Authors Brian Sang YK

ISSN: 2521-2613
Affiliations: Doctoral Candidate, Faculty of Law, University of Cape Town
Source: Africa Nazarene University Law Journal, 2015, Issue 1, p. 1 – 40

Abstract

Terrorist threats have become an increasingly common and disturbing feature of contemporary life in Africa and elsewhere. Governments have typically resorted to using lethal force in their respective law enforcement efforts to thwart terrorist activities, which has an implication on the right to life. This raises the question whether, despite differences in legal, political and geographic contexts, it is possible to identify a common approach to the right to life and permissible limitations thereof. It is the thesis of this article that despite the dissimilarity of expression in various international and regional human rights treaties, there has since emerged a unitary concept of the right to life in international law.

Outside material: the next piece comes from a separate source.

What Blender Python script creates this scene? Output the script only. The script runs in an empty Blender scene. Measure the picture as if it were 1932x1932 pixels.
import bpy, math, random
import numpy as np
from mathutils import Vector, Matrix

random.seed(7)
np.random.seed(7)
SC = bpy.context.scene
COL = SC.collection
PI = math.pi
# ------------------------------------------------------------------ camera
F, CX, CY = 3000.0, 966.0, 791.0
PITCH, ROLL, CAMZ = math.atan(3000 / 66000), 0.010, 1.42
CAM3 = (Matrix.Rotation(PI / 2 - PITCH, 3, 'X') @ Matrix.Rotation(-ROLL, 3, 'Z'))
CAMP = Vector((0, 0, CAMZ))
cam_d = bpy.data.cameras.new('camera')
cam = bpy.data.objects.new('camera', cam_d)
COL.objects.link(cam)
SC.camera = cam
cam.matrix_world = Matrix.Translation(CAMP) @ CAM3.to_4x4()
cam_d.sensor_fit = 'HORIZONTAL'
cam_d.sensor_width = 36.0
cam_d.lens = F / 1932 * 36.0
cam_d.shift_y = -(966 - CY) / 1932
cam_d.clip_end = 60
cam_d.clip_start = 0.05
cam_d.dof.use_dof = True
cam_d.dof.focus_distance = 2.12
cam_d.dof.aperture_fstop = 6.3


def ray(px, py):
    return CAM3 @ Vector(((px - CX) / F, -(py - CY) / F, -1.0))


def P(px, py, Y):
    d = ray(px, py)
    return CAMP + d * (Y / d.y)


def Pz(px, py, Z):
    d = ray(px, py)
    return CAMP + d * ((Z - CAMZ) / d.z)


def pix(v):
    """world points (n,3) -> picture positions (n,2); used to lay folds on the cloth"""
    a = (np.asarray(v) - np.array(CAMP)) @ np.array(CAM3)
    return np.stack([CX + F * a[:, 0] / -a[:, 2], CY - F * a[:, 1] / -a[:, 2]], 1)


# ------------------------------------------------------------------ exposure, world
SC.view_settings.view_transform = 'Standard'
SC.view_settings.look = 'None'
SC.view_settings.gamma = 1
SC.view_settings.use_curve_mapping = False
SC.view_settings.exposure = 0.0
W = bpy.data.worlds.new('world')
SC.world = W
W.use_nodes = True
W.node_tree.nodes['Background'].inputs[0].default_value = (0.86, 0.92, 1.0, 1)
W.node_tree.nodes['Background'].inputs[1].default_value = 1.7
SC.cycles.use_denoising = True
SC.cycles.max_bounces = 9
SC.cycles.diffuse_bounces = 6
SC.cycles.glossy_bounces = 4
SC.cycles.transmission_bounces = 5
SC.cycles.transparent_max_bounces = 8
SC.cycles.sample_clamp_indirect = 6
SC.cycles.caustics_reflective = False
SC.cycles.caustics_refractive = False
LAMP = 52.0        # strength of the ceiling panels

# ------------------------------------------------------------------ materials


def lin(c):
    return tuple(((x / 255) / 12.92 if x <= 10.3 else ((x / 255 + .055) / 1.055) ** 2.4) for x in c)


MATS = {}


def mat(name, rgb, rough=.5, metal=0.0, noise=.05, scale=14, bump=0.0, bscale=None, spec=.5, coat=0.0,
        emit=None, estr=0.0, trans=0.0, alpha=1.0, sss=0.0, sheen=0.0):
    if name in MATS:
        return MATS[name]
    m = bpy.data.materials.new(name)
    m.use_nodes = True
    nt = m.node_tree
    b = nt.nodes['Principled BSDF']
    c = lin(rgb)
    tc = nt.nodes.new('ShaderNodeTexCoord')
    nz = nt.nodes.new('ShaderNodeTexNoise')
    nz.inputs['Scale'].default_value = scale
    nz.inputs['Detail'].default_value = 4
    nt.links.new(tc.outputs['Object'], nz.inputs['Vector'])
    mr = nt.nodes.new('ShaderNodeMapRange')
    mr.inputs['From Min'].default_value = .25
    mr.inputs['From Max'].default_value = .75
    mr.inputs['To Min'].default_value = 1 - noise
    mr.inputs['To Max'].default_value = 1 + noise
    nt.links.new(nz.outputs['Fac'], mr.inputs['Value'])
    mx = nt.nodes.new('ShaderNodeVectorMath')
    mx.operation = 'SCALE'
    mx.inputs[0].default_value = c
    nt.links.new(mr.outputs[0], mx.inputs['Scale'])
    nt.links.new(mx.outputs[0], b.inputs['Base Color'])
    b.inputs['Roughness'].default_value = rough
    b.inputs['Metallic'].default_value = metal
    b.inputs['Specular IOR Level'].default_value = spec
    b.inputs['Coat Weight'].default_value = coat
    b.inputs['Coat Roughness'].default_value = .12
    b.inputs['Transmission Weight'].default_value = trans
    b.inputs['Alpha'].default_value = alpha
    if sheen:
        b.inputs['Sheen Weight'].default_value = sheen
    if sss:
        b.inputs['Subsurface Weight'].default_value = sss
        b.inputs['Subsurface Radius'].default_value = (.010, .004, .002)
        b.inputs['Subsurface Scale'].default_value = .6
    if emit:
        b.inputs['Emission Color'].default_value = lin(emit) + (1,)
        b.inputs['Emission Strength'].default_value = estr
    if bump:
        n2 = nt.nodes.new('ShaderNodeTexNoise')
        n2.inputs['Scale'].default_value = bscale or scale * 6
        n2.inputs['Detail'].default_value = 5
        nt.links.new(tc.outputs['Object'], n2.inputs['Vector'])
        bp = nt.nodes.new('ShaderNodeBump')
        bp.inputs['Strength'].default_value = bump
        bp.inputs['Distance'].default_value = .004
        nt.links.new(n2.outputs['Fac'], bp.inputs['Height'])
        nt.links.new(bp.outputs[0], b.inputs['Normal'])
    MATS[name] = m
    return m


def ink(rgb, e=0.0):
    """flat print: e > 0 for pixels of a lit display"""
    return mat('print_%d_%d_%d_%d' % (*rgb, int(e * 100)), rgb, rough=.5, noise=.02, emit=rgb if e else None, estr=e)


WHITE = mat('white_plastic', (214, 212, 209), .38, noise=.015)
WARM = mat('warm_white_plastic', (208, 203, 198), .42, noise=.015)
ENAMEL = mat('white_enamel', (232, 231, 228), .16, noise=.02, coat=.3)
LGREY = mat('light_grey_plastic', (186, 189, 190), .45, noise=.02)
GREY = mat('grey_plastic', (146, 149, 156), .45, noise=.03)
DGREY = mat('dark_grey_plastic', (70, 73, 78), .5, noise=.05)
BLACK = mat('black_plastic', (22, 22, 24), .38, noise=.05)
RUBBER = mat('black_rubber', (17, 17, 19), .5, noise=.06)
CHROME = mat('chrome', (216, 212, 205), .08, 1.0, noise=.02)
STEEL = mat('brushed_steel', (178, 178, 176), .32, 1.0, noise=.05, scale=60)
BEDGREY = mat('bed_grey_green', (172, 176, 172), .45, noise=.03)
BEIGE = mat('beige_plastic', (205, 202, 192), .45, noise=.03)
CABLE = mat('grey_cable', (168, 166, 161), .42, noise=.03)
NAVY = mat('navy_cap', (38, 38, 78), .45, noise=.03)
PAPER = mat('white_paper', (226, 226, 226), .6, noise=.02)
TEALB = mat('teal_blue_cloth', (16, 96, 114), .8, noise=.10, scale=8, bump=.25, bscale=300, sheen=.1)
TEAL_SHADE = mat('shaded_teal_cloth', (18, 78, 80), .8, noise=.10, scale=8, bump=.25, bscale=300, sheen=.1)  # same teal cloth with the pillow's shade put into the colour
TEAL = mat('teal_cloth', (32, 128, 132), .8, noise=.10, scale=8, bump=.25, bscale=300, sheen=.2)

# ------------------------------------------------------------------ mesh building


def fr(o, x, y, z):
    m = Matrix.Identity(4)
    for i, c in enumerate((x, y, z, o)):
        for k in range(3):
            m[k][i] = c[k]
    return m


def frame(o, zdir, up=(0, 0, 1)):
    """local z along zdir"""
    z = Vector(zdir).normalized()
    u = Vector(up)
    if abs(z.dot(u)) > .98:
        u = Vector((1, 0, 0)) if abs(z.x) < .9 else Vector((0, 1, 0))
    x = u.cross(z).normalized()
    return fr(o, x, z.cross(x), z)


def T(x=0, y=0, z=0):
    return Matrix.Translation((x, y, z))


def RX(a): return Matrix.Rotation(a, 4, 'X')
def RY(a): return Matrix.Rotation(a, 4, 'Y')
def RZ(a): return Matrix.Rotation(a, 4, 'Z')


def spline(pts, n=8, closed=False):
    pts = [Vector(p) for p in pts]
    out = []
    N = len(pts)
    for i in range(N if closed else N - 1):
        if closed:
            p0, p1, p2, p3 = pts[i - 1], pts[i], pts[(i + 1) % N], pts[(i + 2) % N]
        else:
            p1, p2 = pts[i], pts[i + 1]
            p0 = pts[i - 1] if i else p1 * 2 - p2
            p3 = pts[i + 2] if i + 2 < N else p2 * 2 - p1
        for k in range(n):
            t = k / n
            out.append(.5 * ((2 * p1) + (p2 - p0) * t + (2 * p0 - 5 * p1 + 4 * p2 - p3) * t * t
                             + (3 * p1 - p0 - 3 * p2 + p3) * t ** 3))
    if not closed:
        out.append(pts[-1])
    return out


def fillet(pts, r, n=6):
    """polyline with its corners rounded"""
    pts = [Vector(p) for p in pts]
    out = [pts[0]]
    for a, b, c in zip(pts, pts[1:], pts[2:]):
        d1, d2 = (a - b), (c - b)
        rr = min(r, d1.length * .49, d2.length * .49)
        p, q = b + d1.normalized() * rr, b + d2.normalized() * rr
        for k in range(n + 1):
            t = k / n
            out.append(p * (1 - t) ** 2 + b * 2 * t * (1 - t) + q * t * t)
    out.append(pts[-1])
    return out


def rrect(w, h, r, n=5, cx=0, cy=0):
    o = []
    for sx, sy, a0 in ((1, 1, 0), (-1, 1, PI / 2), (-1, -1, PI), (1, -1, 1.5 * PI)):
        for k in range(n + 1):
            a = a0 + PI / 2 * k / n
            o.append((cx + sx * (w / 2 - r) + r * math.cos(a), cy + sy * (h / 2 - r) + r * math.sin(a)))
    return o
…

The article begins by briefly highlighting the complementarity between the primacy of the right to life and its capacity for justifiable restriction, albeit in limited conditions. It then discusses, in turn, notions of arbitrary and unlawful deprivation of life, analysing the respective Treaty texts and how they have been interpreted in practice. Following a comparative review of adjudicatory practice pertinent to the right to life, the article demonstrates that the legal elements of arbitrariness and unlawfulness regarding the deprivation of life are either essentially the same, or that there is little significant difference between them. Accordingly, the article makes the case for the emanation of a unitary notion of justifiable deprivation of life. It concludes by summarising and further elaborating the legal standards for justifiable killing, which can be instructive for law enforcement officials in their respective counter-terrorist operations.